===== Source data =====
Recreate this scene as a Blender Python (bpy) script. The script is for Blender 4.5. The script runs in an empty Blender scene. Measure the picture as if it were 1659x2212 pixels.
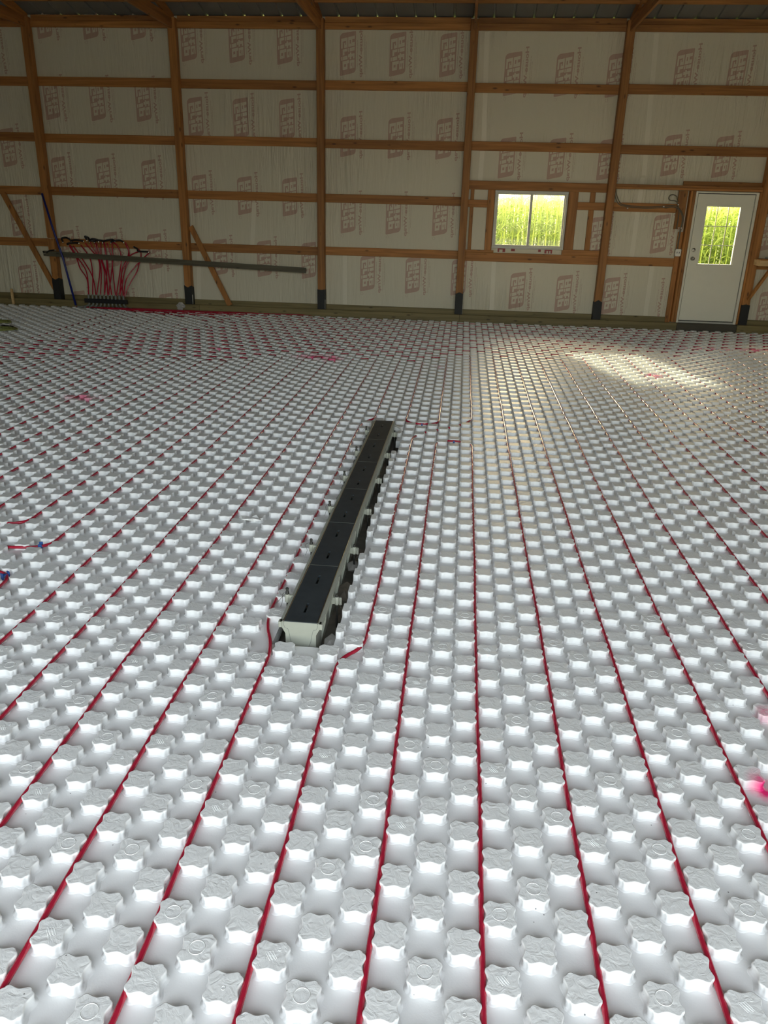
import bpy, math, random
import numpy as np
from mathutils import Vector, Matrix

random.seed(7)
SC = bpy.context.scene
COL = SC.collection

# ------------------------------------------------------------------ camera
F, PITCH, ROLL, YAW, CAMH = 1680.99, 0.3753, 0.0266, 0.0892, 1.891


def cam_axes():
    cx, sx, cz, sz = math.cos(PITCH), math.sin(PITCH), math.cos(YAW), math.sin(YAW)
    f = Vector((-sz * cx, cz * cx, -sx))
    r = Vector((cz, sz, 0))
    u = r.cross(f)
    cr, sr = math.cos(ROLL), math.sin(ROLL)
    return cr * r + sr * u, -sr * r + cr * u, f


RA, UA, FA = cam_axes()
cd = bpy.data.cameras.new('camera')
cam = bpy.data.objects.new('camera', cd)
COL.objects.link(cam)
cd.sensor_fit = 'HORIZONTAL'
cd.sensor_width = 36.0
cd.lens = F / 1659.0 * 36.0
cd.clip_start = 0.05
cd.clip_end = 400
m3 = Matrix((RA, UA, -FA)).transposed()
cam.matrix_world = Matrix.Translation((0, 0, CAMH)) @ m3.to_4x4()
SC.camera = cam

# ------------------------------------------------------------------ light
world = bpy.data.worlds.new('sky')
SC.world = world
world.use_nodes = True
bg = world.node_tree.nodes['Background']
sky = world.node_tree.nodes.new('ShaderNodeTexSky')
sky.sky_type = 'NISHITA'
sky.sun_disc = False
sky.sun_elevation = math.radians(21.7)
sky.sun_rotation = math.atan2(-0.30, 1.0)      # beyond the far wall, a little to the left
sky.air_density = 1.0
sky.dust_density = 6.0
sky.ozone_density = 1.0
wb = world.node_tree.nodes.new('ShaderNodeVectorMath')      # camera white balance
wb.operation = 'MULTIPLY'
wb.inputs[1].default_value = (0.558, 0.50, 0.414)
world.node_tree.links.new(sky.outputs[0], wb.inputs[0])
hz = world.node_tree.nodes.new('ShaderNodeVectorMath')      # even summer haze over the whole sky
hz.operation = 'ADD'
hz.inputs[1].default_value = (0.73, 0.645, 0.515)
world.node_tree.links.new(wb.outputs[0], hz.inputs[0])
world.node_tree.links.new(hz.outputs[0], bg.inputs[0])
bg.inputs[1].default_value = 1.0

sl = bpy.data.lights.new('sun', 'SUN')
sun = bpy.data.objects.new('sun', sl)
COL.objects.link(sun)
sl.energy = 3.9
sl.color = (1.0, 0.90, 0.66)
sl.angle = math.radians(2.2)
sun.rotation_euler = Vector((0.30, -1.0, -0.415)).to_track_quat('-Z', 'Y').to_euler()

# portals only guide the sky sampling through the real openings
def portal(loc, w, h, look):
    l = bpy.data.lights.new('opening_portal', 'AREA')
    l.shape = 'RECTANGLE'; l.size = w; l.size_y = h
    l.cycles.is_portal = True
    o = bpy.data.objects.new('opening_portal', l)
    COL.objects.link(o)
    o.location = loc
    o.rotation_euler = Vector(look).to_track_quat('-Z', 'Y').to_euler()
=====
Problem requirements:
Only the lines from the start of the material through the line containing "F, PITCH, ROLL, YAW, CAMH" should be transcribed. Pictures stay out.

Problem solution:
Recreate this scene as a Blender Python (bpy) script. The script is for Blender 4.5. The script runs in an empty Blender scene. Measure the picture as if it were 1659x2212 pixels.
import bpy, math, random
import numpy as np
from mathutils import Vector, Matrix

random.seed(7)
SC = bpy.context.scene
COL = SC.collection

# ------------------------------------------------------------------ camera
F, PITCH, ROLL, YAW, CAMH = 1680.99, 0.3753, 0.0266, 0.0892, 1.891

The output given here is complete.